• [What you should do]: Please start at the first line of the records beneath and quote each line exactly, ending with the line containing "V.append((u, v, zl*(1-q)+zr*q+(.012)*math.sin(u*2*math.pi/.18)))".

(Extracted data entries)

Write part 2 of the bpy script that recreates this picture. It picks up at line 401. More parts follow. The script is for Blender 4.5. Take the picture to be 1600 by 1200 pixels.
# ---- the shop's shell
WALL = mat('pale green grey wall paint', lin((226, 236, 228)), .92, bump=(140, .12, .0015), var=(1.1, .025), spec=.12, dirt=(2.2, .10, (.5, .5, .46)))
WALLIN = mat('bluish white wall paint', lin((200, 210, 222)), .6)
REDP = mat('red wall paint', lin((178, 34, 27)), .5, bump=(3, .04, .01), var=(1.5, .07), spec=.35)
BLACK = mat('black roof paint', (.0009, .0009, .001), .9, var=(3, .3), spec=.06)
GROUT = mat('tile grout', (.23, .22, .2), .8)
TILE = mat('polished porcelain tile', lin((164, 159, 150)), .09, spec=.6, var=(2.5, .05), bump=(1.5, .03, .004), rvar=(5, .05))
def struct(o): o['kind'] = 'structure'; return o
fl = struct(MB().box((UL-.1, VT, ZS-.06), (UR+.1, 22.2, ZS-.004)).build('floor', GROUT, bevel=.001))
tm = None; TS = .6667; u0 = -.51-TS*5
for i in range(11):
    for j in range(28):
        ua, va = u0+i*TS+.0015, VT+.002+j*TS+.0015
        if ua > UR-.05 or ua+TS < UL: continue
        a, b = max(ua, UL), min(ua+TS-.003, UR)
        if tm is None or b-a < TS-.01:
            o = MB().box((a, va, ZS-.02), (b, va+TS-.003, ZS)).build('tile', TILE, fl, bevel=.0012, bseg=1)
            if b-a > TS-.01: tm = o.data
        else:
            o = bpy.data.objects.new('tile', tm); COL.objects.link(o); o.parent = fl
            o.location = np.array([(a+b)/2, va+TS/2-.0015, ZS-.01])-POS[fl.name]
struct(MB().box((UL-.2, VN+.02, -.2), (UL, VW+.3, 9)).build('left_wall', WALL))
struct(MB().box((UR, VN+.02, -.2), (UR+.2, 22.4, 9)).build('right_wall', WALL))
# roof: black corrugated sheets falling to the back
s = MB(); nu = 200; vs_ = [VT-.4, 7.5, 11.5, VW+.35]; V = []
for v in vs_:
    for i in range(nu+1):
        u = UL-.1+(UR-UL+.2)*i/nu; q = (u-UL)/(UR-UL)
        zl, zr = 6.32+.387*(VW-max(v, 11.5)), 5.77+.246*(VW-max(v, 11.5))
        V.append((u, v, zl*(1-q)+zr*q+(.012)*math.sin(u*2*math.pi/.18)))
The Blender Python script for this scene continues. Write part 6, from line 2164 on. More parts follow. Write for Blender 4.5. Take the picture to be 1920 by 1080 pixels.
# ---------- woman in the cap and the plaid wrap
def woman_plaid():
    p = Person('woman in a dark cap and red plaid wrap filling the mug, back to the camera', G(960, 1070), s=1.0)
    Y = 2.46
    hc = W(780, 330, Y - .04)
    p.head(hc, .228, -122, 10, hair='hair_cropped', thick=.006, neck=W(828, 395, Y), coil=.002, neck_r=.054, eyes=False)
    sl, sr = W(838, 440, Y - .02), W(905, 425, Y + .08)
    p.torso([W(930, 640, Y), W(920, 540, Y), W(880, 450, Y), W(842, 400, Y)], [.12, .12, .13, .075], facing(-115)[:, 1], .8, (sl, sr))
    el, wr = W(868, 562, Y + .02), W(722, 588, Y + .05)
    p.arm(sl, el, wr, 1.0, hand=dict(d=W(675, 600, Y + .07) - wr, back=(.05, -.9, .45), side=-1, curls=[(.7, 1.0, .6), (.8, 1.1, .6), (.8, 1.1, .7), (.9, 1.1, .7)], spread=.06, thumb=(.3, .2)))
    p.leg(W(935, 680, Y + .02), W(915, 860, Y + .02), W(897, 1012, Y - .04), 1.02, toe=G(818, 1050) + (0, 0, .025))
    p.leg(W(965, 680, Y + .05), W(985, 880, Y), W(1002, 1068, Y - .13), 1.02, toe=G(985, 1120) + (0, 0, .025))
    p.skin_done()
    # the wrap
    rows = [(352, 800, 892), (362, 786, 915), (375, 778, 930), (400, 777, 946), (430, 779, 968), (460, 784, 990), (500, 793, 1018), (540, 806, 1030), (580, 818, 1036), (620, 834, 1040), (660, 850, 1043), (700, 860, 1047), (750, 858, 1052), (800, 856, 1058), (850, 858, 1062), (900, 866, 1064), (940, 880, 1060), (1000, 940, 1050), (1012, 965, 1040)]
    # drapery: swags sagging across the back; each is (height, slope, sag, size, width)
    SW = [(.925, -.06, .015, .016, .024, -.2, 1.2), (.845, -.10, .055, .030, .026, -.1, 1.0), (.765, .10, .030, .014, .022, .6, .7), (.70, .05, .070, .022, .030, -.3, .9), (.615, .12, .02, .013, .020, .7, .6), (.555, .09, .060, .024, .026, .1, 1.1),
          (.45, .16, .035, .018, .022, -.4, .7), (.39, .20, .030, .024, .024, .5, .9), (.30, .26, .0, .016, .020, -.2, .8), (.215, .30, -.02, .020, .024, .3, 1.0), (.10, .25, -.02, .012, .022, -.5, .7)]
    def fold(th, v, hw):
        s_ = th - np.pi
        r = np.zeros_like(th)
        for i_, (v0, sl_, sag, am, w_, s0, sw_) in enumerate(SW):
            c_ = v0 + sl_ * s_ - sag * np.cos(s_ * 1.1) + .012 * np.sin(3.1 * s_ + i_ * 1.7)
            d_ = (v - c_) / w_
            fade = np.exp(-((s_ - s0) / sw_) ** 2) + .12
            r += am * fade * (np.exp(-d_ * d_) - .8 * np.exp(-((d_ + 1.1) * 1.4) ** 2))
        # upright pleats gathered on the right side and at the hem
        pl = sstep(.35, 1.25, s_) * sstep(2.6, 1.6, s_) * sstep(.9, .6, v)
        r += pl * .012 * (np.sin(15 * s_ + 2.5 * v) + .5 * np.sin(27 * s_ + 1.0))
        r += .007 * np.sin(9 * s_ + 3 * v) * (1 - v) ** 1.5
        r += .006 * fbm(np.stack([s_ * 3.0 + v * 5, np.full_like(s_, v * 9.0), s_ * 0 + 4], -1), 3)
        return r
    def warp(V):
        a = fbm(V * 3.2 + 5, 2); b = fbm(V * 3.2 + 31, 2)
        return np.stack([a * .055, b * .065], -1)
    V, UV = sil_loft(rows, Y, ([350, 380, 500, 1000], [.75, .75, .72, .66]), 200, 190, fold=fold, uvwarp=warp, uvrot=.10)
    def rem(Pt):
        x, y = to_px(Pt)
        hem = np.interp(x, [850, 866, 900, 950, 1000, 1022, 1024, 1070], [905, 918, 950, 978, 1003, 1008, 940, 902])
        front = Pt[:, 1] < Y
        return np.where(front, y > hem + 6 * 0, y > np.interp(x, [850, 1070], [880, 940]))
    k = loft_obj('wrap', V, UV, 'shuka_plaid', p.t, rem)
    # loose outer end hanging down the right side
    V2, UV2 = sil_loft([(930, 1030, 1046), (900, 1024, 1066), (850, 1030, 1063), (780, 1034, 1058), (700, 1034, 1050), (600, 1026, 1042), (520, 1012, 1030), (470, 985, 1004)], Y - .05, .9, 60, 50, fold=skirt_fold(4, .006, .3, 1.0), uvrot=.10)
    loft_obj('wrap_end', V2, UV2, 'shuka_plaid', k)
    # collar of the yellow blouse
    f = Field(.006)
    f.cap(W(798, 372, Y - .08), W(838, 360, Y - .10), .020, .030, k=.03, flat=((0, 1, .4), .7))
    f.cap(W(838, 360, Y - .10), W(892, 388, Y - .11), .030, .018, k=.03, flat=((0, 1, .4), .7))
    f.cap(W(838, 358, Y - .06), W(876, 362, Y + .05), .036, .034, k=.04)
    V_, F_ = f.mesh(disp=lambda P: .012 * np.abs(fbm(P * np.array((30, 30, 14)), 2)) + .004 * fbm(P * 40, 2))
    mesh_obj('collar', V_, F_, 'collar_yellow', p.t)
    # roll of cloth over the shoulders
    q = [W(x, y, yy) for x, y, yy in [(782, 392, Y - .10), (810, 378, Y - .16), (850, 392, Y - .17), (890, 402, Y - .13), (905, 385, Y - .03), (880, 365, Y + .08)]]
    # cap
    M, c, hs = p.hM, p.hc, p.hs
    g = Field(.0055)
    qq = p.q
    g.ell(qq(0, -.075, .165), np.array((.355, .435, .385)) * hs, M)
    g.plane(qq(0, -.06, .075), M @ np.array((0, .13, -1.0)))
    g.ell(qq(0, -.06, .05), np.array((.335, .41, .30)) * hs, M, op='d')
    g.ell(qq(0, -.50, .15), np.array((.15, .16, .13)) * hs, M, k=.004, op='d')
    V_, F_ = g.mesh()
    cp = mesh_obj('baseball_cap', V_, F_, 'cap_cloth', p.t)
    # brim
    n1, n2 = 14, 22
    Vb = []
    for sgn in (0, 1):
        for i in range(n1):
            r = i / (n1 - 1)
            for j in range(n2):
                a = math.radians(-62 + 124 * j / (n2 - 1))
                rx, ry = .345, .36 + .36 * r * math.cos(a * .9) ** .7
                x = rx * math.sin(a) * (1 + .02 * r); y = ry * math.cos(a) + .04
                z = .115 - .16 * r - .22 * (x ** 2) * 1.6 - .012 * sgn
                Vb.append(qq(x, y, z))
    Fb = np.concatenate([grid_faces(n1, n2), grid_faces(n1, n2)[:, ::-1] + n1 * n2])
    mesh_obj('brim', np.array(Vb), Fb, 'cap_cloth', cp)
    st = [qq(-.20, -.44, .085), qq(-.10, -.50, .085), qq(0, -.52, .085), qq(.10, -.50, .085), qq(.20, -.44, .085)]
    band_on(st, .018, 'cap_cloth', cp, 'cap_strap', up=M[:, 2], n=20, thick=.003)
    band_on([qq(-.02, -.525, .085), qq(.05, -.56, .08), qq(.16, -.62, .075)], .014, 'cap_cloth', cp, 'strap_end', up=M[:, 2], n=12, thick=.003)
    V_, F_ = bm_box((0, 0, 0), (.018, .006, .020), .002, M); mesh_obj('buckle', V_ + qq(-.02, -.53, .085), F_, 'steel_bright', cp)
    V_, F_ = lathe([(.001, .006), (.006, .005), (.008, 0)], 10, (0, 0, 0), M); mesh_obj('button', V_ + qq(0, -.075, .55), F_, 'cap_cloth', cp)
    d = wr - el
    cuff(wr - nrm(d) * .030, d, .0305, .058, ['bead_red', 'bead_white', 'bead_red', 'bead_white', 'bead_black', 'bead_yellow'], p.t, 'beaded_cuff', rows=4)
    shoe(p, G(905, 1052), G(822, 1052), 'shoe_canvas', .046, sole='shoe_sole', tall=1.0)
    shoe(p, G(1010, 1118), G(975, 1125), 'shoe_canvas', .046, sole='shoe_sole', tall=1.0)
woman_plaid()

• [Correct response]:
Write part 2 of the bpy script that recreates this picture. It picks up at line 401. More parts follow. The script is for Blender 4.5. Take the picture to be 1600 by 1200 pixels.
# ---- the shop's shell
WALL = mat('pale green grey wall paint', lin((226, 236, 228)), .92, bump=(140, .12, .0015), var=(1.1, .025), spec=.12, dirt=(2.2, .10, (.5, .5, .46)))
WALLIN = mat('bluish white wall paint', lin((200, 210, 222)), .6)
REDP = mat('red wall paint', lin((178, 34, 27)), .5, bump=(3, .04, .01), var=(1.5, .07), spec=.35)
BLACK = mat('black roof paint', (.0009, .0009, .001), .9, var=(3, .3), spec=.06)
GROUT = mat('tile grout', (.23, .22, .2), .8)
TILE = mat('polished porcelain tile', lin((164, 159, 150)), .09, spec=.6, var=(2.5, .05), bump=(1.5, .03, .004), rvar=(5, .05))
def struct(o): o['kind'] = 'structure'; return o
fl = struct(MB().box((UL-.1, VT, ZS-.06), (UR+.1, 22.2, ZS-.004)).build('floor', GROUT, bevel=.001))
tm = None; TS = .6667; u0 = -.51-TS*5
for i in range(11):
    for j in range(28):
        ua, va = u0+i*TS+.0015, VT+.002+j*TS+.0015
        if ua > UR-.05 or ua+TS < UL: continue
        a, b = max(ua, UL), min(ua+TS-.003, UR)
        if tm is None or b-a < TS-.01:
            o = MB().box((a, va, ZS-.02), (b, va+TS-.003, ZS)).build('tile', TILE, fl, bevel=.0012, bseg=1)
            if b-a > TS-.01: tm = o.data
        else:
            o = bpy.data.objects.new('tile', tm); COL.objects.link(o); o.parent = fl
            o.location = np.array([(a+b)/2, va+TS/2-.0015, ZS-.01])-POS[fl.name]
struct(MB().box((UL-.2, VN+.02, -.2), (UL, VW+.3, 9)).build('left_wall', WALL))
struct(MB().box((UR, VN+.02, -.2), (UR+.2, 22.4, 9)).build('right_wall', WALL))
# roof: black corrugated sheets falling to the back
s = MB(); nu = 200; vs_ = [VT-.4, 7.5, 11.5, VW+.35]; V = []
for v in vs_:
    for i in range(nu+1):
        u = UL-.1+(UR-UL+.2)*i/nu; q = (u-UL)/(UR-UL)
        zl, zr = 6.32+.387*(VW-max(v, 11.5)), 5.77+.246*(VW-max(v, 11.5))
        V.append((u, v, zl*(1-q)+zr*q+(.012)*math.sin(u*2*math.pi/.18)))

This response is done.